I have a 3D face defined by n
points (v1
, v2
, v3
,..., vn
), in 3D coordinates, and I have a ray of the equation:
P=P0+t(P1-P0)
.
where 0<=t<=1
.
Now, how to find the intersection point ( or lack of) between this ray and the face?
Also, it would be great if there is an existing C# implementation on this?
Edit: The 3D face can be concave or convex. All the points are coplanar.
To find the intersection between a line and a triangle in 3D, follow this approach: Compute the plane supporting the triangle, Intersect the line with the plane supporting the triangle: If there is no intersection, then there is no intersection with the triangle.
Either the plane and the ray perfectly coincide in which case there is an infinity of solutions or the ray is away from the plane in which case there is no intersection. Generally in a C++ implementation, when the denominator is lower than a very small value, we simply return false (no intersection was found).
The ray can intersect the triangle or miss it. If the ray is parallel to the triangle there is not possible intersection. This situation occurs when the normal of the triangle and the ray direction are perpendicular (and the dot product of these two vectors is 0).
I suppose your 3D polygon is planar (otherwise it's not really a polygon and it's not well defined). Therefore you can find a 2D orthonormal basis for this plane. Which means you can use any 2D triangulation algorithm (you can find many c# implementations on the web) and go back to 3D using your orthonormal basis. This way you will get 3D triangles and will be able to easily do your ray-polygon intersection test by running multiple ray-triangle intersection tests.
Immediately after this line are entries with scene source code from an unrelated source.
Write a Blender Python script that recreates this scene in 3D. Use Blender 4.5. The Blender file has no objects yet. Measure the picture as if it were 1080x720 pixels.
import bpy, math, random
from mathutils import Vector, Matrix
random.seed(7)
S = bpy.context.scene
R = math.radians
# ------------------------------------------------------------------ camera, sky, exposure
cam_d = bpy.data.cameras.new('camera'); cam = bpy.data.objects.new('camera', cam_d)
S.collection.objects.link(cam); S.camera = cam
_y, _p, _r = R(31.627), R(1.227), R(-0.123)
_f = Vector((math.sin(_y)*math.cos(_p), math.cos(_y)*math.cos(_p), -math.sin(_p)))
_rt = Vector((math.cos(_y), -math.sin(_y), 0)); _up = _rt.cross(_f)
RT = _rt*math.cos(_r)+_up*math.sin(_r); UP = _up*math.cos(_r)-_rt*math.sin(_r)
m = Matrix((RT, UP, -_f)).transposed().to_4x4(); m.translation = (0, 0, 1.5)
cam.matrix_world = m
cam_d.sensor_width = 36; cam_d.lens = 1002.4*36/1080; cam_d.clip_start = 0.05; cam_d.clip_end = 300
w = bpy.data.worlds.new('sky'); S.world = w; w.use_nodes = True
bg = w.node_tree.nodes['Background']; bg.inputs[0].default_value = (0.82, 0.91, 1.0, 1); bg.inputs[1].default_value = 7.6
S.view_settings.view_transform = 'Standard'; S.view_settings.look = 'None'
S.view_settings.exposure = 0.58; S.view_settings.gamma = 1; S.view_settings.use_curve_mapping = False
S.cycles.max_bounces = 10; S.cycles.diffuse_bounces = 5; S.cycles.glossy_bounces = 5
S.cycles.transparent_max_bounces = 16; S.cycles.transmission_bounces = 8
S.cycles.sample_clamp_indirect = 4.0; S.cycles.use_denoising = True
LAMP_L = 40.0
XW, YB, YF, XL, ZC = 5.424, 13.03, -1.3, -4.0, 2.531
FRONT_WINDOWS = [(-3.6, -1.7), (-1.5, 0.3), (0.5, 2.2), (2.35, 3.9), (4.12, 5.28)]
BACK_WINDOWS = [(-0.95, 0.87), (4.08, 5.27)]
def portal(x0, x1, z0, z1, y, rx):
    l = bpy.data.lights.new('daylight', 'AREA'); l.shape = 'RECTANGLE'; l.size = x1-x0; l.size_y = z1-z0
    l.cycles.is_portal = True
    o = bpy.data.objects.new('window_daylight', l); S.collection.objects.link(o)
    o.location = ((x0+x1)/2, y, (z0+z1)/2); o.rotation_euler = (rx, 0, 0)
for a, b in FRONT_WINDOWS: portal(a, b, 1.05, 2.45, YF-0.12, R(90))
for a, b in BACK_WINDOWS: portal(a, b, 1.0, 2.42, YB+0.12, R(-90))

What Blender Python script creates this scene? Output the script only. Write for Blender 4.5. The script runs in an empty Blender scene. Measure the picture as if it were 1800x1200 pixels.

Another way is perform a ray-plane intersection calculation. Take the intersection point P, represent it using 2D coordinates with the above orthonormal basis. In addition, as in the previous solution, represent your polygon in 2D using the same basis. Then run any "is point in polygon" 2D algorithm and you will get your results.
Update: Here is the math You can take any two points on the plane p1, p2 (e.g two of the polygon's points) and take the vector u = p2 - p1. Normalize it, and it is the first basis vector. Then you take the plane's normal N and calculate v = cross_product(u , N) and normalize v. This is the second basis vector. Note that both vectors have unit length and they are orthogonal to each other. Therefore they form an orthonormal basis.
Now define p1 to be the plane's origin. Then the translation to 2D of any point q on the polygon (q can be one of the polygon's vertices, or any other point on the polygon's plane):
x = dot_product(q - p1, u)
y = dot_product(q - p1, v)
Here x,y are the point's 2D coordinates.
So after translating everything to 2D and doing your 2D algorithms you can translate any 2D point (x, y) back to 3D like this:
q = p1 + x * u + y * v
Here * is the scalar-vector product (x,y are the scalars and u,v are the vectors).
Alex.
If your points are not co-planar (i.e. the don't all lie on a single plane) then you need to sub-divide the surface into a set of planes and then do the line-polygon intersection for each plane. Better still, define a list of triangles and then do search on the line-triangle intersection results.
However, you don't say if your points define a faceted object (i.e. made of triangles) or define a set of control points for a curved surface. The former is handled by the above. If it's a curved surface, I think this in an incalulatable problem, that is, there is no trivial solution to the problem of determining the intersection of a line and a curved surface defined by a set of points. The best you can do is to use an iterative process of finding the intersection point, but even this could lead to unstable searches (i.e. searches that never complete).
I think converting to a set of triangles is the best answer.